1. Pros: people who only play poker for a living. Spend months away at a time in Vegas, are tight-aggressive players, and some well known faces if you watch some of the livestream shows. A hallmark of these players is that many of them are simultaneously playing on their phones or iPads on Pokerrr2 or Pokersbros while in the game.
2. “Recreational Richies” — people who are super wealthy (a lot of them, for some reason, are in the cannabis space) and love the camaraderie, and play 1st level thinking type poker - calling stations that occasionally have big nights because of sheer luck. Think that any two suited cards is a calling hand pre-flop; 5-bet on the flop with top pair; you get the type.
3. “TRTF”s: These are players who understand poker, can read others well, and know when they could be beat, but very hard to bluff them out of anything, because they’re “too rich to fold”. Very dangerous player type, if you’re trying to make a move when you’re stuck. Prone to dozens of “hero calls” every night.

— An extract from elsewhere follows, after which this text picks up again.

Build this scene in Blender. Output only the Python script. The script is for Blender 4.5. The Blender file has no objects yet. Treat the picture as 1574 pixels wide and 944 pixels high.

4: “High Stakes Wannabees”: Players who absolutely don’t have the bankroll to play these games, but are decent poker players, who buy in for the absolute minimum, and often get felted because they don’t realize that types 2 and 3 exist at these games. They’ll do 1.5 buyins and leave with shell shocked looks on their faces, mumbling over and over again, things like “you called on the flop with that?!!”
5. “Fishskins”: They look like they’re a #2, but in actuality, they’re using a lot of math and table reads to control post-flop pot sizes and action, showing hands strategically, and slotting players into appropriate categories. Look like they’re playing any two cards, but in actuality, there’s some strategy behind what’s happening.
I think One of the reasons I get invited to a lot of games is that I look like a #2 that just gets lucky. I don’t play the same game enough and consistently for anyone to really see that I win too consistently for it to be just luck. That’s my theory, anyway.